Every entry here needs to be repeated exactly.

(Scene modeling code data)
=-=-=-=-=

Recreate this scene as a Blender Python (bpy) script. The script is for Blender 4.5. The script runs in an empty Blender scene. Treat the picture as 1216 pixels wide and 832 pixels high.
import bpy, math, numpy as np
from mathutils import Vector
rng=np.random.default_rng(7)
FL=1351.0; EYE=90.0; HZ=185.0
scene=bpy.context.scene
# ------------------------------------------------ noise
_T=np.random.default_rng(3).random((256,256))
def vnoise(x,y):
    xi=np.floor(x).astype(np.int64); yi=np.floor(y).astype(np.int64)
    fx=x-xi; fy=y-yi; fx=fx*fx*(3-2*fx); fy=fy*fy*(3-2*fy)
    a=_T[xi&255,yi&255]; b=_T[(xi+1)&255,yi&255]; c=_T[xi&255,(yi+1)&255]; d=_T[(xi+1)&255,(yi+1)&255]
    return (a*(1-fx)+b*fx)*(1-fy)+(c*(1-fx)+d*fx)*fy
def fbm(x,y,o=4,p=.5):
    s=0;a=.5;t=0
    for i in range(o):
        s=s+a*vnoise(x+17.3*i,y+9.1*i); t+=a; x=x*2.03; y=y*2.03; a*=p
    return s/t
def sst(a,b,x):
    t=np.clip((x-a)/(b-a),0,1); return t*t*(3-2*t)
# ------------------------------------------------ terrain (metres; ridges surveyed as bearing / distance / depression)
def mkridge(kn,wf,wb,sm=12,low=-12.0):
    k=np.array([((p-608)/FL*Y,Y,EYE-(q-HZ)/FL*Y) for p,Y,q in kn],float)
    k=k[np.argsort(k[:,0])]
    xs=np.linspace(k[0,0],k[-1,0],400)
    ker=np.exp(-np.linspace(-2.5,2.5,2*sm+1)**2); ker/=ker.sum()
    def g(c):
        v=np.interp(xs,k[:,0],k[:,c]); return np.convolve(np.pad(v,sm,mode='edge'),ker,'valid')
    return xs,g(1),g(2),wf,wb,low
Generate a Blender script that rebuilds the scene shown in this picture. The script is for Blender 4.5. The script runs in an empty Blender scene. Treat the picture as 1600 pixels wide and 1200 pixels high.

=-=-=-=-=

CORRECT RESULT
Recreate this scene as a Blender Python (bpy) script. The script is for Blender 4.5. The script runs in an empty Blender scene. Treat the picture as 1216 pixels wide and 832 pixels high.
import bpy, math, numpy as np
from mathutils import Vector
rng=np.random.default_rng(7)
FL=1351.0; EYE=90.0; HZ=185.0
scene=bpy.context.scene
# ------------------------------------------------ noise
_T=np.random.default_rng(3).random((256,256))
def vnoise(x,y):
    xi=np.floor(x).astype(np.int64); yi=np.floor(y).astype(np.int64)
    fx=x-xi; fy=y-yi; fx=fx*fx*(3-2*fx); fy=fy*fy*(3-2*fy)
    a=_T[xi&255,yi&255]; b=_T[(xi+1)&255,yi&255]; c=_T[xi&255,(yi+1)&255]; d=_T[(xi+1)&255,(yi+1)&255]
    return (a*(1-fx)+b*fx)*(1-fy)+(c*(1-fx)+d*fx)*fy
def fbm(x,y,o=4,p=.5):
    s=0;a=.5;t=0
    for i in range(o):
        s=s+a*vnoise(x+17.3*i,y+9.1*i); t+=a; x=x*2.03; y=y*2.03; a*=p
    return s/t
def sst(a,b,x):
    t=np.clip((x-a)/(b-a),0,1); return t*t*(3-2*t)
# ------------------------------------------------ terrain (metres; ridges surveyed as bearing / distance / depression)
def mkridge(kn,wf,wb,sm=12,low=-12.0):
    k=np.array([((p-608)/FL*Y,Y,EYE-(q-HZ)/FL*Y) for p,Y,q in kn],float)
    k=k[np.argsort(k[:,0])]
    xs=np.linspace(k[0,0],k[-1,0],400)
    ker=np.exp(-np.linspace(-2.5,2.5,2*sm+1)**2); ker/=ker.sum()
    def g(c):
        v=np.interp(xs,k[:,0],k[:,c]); return np.convolve(np.pad(v,sm,mode='edge'),ker,'valid')
    return xs,g(1),g(2),wf,wb,low
Generate a Blender script that rebuilds the scene shown in this picture. The script is for Blender 4.5. The script runs in an empty Blender scene. Treat the picture as 1600 pixels wide and 1200 pixels high.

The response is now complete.